- _TASK BRIEF_: Take the lines beginning with the one that contains "What Blender Python" and ending with the one that contains "random.seed(7)", and set them down exactly. Omit all pictures.

***

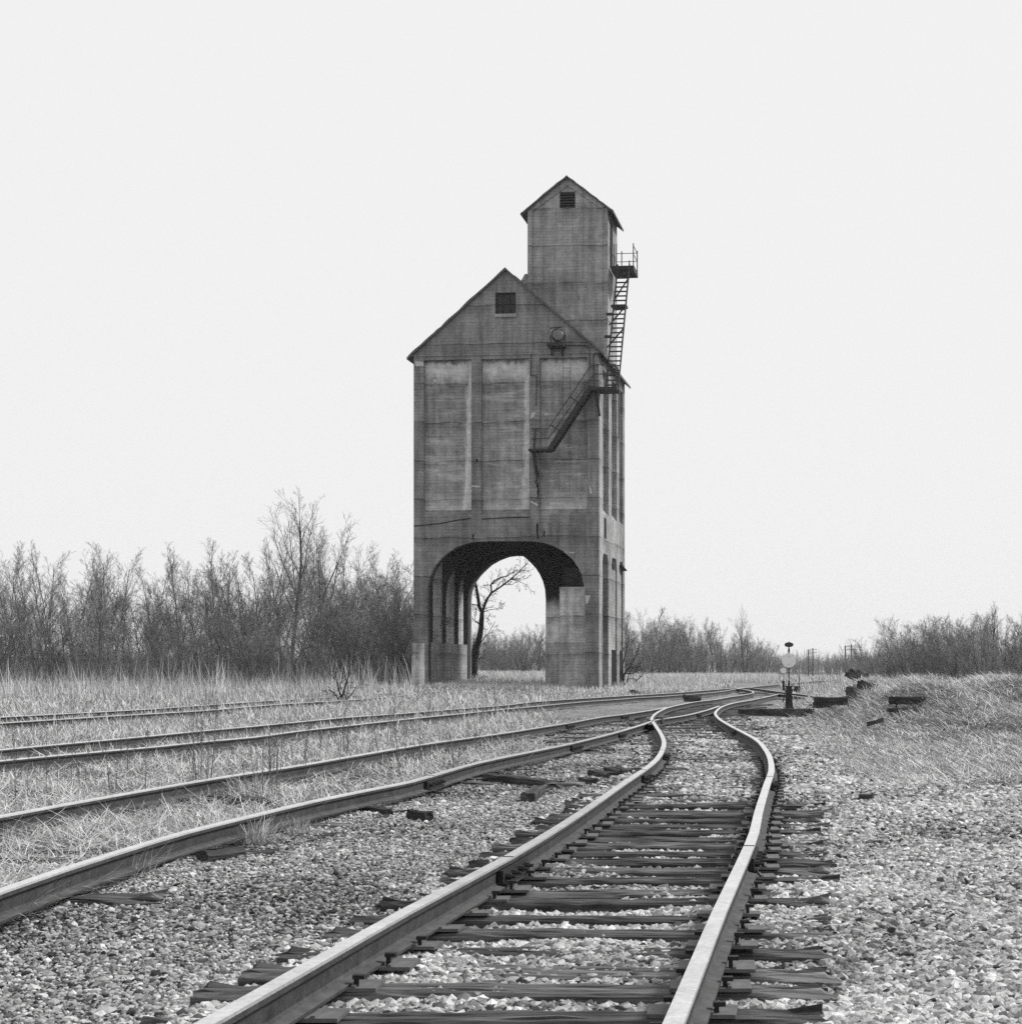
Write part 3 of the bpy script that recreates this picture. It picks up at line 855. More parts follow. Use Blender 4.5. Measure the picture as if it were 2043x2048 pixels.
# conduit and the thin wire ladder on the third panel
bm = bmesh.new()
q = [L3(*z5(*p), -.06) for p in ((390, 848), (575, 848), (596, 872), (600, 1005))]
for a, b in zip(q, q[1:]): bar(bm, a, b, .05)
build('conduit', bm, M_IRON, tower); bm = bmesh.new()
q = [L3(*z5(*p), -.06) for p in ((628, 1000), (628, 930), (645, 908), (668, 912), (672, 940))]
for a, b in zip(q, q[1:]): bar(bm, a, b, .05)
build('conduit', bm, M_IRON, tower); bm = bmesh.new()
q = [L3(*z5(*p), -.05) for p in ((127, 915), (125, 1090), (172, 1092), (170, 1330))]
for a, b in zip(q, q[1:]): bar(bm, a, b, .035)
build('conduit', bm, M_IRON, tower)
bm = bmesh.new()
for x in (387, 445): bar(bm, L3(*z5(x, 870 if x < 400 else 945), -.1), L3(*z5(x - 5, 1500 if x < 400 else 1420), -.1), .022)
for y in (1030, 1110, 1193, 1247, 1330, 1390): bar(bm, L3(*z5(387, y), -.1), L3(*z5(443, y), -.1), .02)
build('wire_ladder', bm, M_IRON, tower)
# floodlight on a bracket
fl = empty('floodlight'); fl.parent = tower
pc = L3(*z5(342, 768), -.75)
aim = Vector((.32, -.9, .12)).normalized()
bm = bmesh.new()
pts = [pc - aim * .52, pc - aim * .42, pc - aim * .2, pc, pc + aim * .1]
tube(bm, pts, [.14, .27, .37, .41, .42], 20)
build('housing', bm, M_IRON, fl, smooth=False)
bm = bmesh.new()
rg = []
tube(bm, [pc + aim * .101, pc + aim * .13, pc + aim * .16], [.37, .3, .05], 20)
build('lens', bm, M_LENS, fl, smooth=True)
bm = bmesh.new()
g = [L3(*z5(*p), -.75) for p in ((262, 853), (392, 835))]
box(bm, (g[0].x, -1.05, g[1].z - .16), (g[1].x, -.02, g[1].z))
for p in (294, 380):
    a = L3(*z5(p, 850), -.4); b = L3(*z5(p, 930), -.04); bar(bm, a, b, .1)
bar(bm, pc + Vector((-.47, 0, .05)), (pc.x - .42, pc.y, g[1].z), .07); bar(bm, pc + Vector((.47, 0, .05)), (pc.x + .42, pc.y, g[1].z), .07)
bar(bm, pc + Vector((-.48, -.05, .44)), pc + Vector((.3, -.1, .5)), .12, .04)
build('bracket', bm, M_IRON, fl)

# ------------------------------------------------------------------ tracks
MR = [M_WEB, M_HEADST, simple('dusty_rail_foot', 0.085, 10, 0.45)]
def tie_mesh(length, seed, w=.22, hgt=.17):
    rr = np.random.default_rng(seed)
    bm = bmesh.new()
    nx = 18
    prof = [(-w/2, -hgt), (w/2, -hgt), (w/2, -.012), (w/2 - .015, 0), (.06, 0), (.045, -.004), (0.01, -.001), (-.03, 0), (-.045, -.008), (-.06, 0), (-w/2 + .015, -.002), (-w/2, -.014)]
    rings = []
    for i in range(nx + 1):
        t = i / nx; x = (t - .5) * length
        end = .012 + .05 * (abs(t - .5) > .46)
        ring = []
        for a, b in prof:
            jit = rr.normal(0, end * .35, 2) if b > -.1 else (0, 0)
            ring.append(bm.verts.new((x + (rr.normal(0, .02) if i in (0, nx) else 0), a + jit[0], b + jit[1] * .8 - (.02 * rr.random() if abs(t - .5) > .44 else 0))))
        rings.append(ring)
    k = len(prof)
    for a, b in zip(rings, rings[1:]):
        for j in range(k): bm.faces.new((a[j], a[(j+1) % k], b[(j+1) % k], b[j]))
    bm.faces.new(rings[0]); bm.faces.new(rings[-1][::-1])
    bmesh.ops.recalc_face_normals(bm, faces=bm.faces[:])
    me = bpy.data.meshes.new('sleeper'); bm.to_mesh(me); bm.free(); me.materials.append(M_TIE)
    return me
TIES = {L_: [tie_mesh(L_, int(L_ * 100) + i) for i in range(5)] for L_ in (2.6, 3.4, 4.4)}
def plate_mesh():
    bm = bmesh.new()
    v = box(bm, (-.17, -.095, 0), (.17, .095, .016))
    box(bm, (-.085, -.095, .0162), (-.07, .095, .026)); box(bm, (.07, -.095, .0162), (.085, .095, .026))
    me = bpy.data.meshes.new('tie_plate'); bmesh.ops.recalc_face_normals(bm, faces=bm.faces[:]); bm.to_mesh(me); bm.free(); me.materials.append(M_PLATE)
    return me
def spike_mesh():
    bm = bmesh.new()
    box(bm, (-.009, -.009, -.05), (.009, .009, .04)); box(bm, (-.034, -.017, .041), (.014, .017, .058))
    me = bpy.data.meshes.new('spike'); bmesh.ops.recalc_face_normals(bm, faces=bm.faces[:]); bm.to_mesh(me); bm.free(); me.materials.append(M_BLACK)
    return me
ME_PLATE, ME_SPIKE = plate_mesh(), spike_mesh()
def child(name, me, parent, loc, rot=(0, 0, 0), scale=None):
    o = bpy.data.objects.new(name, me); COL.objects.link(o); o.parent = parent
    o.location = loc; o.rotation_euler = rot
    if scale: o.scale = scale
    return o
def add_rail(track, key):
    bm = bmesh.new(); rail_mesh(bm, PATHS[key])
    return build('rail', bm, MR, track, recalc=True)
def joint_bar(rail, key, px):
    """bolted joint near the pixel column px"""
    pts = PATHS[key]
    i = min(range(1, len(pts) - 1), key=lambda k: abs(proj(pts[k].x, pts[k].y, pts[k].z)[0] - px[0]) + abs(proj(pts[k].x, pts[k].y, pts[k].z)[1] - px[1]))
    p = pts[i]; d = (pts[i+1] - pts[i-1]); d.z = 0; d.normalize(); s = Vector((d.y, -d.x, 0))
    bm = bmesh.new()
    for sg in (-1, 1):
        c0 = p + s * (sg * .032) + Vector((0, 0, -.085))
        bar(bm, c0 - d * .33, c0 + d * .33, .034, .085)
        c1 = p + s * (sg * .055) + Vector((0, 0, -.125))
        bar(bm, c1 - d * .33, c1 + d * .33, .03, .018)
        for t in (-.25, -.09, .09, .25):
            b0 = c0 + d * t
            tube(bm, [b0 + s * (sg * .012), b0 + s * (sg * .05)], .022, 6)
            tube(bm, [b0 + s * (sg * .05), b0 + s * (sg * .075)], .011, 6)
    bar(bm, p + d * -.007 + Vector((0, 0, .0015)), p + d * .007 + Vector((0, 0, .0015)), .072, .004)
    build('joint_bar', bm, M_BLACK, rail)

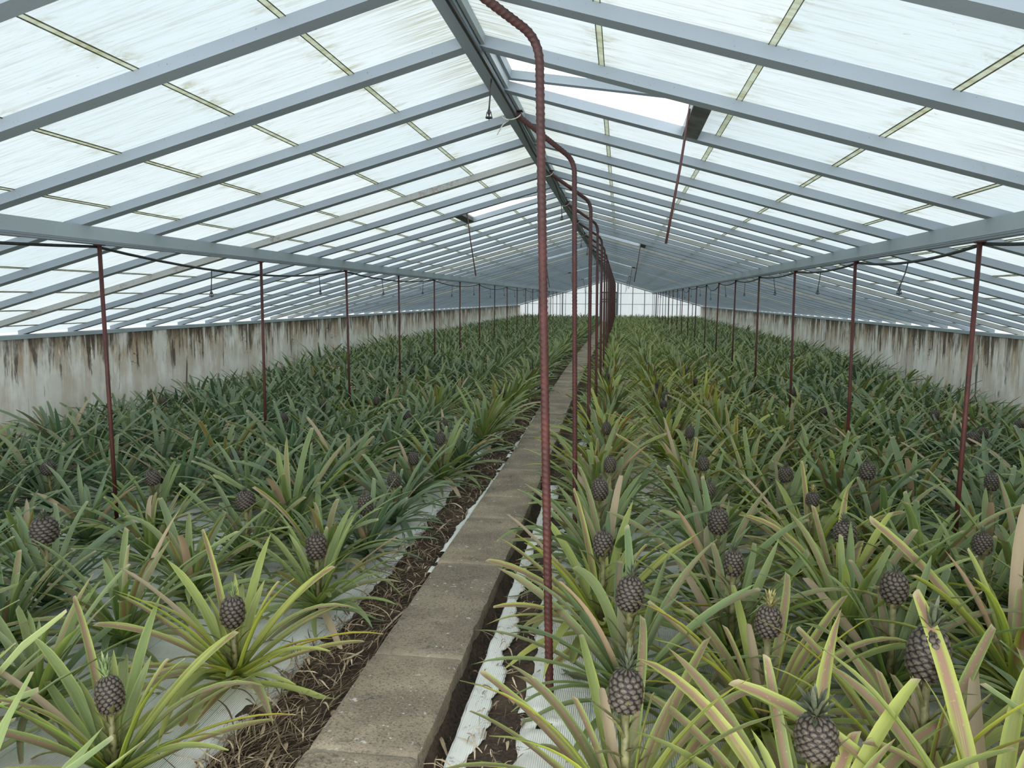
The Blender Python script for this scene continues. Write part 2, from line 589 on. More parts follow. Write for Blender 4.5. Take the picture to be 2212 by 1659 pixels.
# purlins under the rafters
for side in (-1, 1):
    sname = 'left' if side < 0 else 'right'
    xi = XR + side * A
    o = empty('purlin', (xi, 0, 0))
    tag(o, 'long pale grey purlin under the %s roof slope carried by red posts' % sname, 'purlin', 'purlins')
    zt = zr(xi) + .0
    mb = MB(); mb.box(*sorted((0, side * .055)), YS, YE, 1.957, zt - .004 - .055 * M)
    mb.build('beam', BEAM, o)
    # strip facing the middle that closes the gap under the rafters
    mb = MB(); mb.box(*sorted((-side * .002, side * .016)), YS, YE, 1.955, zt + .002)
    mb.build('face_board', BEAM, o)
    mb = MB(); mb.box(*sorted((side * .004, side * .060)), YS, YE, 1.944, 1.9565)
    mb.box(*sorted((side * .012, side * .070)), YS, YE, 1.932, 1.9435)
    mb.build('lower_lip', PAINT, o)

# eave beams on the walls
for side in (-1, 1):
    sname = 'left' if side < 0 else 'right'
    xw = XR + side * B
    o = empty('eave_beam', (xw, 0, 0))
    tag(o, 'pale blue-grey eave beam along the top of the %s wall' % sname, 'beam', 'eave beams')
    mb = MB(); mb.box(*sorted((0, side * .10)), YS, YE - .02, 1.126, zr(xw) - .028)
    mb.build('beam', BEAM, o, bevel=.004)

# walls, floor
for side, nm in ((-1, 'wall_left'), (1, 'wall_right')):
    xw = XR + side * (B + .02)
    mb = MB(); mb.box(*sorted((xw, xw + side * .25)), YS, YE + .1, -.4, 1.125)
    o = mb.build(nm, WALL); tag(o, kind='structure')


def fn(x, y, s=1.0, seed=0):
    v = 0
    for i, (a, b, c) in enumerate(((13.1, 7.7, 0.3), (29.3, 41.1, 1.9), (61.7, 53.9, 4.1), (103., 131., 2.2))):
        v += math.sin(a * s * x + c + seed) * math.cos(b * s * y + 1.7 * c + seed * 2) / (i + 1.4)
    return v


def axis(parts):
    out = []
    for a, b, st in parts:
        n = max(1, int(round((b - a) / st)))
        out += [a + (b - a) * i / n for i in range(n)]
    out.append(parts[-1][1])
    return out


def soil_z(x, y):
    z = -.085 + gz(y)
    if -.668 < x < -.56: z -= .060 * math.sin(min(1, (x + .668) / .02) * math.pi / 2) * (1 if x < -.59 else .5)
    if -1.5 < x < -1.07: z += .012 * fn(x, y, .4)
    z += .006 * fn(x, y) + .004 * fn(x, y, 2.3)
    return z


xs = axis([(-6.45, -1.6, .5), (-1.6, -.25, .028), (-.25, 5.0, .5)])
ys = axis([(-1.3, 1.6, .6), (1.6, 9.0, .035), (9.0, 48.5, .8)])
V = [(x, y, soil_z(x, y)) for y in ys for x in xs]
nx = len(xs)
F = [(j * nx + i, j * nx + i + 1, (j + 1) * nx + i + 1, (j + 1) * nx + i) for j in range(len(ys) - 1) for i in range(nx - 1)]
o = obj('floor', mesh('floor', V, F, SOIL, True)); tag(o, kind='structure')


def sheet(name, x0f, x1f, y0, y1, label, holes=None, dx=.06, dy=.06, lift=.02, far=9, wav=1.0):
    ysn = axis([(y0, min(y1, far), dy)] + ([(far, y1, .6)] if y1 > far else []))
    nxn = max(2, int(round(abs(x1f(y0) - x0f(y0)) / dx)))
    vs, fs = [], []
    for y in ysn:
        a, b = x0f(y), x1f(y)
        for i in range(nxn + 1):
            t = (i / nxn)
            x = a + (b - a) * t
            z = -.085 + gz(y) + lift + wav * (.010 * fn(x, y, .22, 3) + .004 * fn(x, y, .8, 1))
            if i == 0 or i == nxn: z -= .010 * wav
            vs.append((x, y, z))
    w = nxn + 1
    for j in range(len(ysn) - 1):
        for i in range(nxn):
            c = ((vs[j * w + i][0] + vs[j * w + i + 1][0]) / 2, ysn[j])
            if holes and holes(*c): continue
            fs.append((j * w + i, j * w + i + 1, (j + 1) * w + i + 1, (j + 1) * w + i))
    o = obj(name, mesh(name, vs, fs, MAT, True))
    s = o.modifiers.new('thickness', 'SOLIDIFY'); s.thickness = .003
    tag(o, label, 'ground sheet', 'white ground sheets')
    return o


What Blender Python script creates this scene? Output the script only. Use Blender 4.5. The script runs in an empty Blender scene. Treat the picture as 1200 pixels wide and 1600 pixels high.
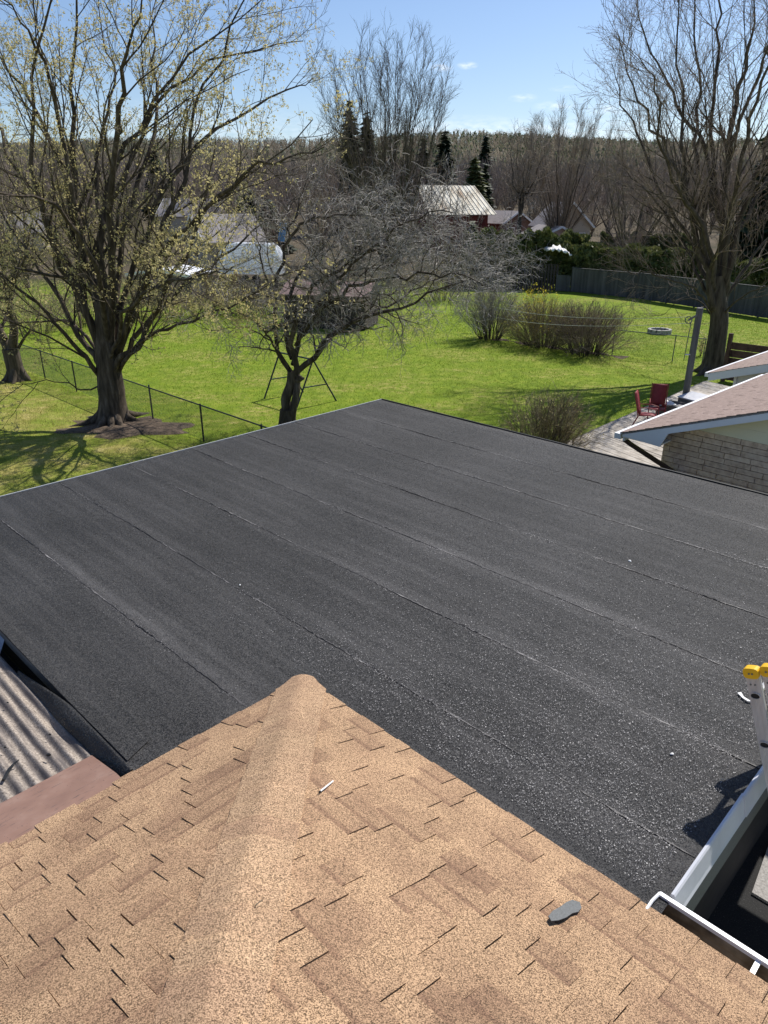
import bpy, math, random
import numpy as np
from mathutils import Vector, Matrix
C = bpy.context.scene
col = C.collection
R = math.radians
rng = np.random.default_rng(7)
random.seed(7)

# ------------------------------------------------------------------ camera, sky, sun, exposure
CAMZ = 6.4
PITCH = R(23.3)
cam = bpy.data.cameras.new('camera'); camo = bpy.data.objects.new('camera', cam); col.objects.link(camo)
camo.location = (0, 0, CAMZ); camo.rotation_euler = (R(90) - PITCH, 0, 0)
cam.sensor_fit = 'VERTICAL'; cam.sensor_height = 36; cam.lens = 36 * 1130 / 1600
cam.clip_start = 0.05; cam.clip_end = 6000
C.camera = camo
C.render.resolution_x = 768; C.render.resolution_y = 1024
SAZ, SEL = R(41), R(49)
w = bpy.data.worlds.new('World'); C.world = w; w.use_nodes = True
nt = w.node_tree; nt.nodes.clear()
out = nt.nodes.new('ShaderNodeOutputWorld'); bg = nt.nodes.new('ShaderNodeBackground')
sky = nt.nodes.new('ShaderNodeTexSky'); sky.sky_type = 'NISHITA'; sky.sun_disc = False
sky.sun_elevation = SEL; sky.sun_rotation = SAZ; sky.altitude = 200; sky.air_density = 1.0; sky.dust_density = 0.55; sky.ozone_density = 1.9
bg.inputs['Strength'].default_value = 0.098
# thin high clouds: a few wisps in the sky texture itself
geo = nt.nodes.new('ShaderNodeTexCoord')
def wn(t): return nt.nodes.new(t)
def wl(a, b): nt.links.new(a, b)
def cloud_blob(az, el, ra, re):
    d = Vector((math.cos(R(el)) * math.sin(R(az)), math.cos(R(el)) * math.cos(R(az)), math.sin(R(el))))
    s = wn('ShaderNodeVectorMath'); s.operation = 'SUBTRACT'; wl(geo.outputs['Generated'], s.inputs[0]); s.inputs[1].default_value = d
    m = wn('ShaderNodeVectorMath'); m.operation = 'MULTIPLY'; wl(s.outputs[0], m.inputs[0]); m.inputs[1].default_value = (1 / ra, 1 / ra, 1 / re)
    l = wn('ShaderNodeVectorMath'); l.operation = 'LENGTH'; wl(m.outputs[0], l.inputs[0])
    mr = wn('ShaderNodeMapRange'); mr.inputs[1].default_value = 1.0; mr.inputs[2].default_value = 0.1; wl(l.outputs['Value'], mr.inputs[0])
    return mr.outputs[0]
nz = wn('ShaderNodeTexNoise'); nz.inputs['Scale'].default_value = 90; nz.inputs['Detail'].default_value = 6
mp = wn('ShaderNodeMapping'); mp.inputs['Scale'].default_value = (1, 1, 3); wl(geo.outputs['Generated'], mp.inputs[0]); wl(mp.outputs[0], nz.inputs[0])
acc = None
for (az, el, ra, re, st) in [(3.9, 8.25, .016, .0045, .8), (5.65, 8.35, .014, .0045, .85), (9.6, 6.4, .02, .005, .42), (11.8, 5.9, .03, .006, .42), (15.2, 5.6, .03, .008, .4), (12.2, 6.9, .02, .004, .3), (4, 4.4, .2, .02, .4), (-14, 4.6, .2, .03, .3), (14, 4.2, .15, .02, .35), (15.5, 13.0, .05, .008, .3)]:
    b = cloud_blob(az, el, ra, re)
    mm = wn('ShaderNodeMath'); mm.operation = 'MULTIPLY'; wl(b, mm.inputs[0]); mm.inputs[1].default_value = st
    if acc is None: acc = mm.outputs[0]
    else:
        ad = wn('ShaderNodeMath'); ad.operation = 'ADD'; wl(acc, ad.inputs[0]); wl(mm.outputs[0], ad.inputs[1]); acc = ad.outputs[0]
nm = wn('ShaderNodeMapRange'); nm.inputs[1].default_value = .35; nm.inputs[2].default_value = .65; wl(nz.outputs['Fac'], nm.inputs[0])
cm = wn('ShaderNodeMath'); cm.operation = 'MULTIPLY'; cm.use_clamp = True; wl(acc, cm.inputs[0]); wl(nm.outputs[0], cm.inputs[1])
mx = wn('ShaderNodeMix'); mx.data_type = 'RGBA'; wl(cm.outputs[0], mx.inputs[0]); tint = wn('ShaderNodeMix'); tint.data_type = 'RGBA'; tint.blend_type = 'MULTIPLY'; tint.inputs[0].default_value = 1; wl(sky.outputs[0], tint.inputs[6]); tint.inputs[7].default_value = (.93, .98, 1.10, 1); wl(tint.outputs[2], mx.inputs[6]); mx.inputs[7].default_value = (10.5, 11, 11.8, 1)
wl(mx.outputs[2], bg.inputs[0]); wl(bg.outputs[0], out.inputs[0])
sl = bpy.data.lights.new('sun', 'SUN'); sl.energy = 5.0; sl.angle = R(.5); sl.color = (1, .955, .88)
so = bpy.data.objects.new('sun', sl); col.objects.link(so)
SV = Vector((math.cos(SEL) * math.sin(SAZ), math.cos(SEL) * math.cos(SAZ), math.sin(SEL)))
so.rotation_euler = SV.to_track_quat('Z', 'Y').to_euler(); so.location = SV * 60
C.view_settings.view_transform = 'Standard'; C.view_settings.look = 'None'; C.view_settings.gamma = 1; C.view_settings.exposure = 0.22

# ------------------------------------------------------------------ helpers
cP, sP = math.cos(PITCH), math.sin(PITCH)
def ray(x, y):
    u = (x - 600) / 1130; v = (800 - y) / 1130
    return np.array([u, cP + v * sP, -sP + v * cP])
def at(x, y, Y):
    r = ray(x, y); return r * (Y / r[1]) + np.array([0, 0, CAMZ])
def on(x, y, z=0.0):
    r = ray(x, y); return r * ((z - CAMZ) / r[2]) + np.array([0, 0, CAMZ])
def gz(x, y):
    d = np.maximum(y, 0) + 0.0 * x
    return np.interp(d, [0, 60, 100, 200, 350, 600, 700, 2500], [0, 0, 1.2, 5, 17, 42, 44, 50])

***

- _WRITTEN RESPONSE_:
What Blender Python script creates this scene? Output the script only. Use Blender 4.5. The script runs in an empty Blender scene. Treat the picture as 1200 pixels wide and 1600 pixels high.
import bpy, math, random
import numpy as np
from mathutils import Vector, Matrix
C = bpy.context.scene
col = C.collection
R = math.radians
rng = np.random.default_rng(7)
random.seed(7)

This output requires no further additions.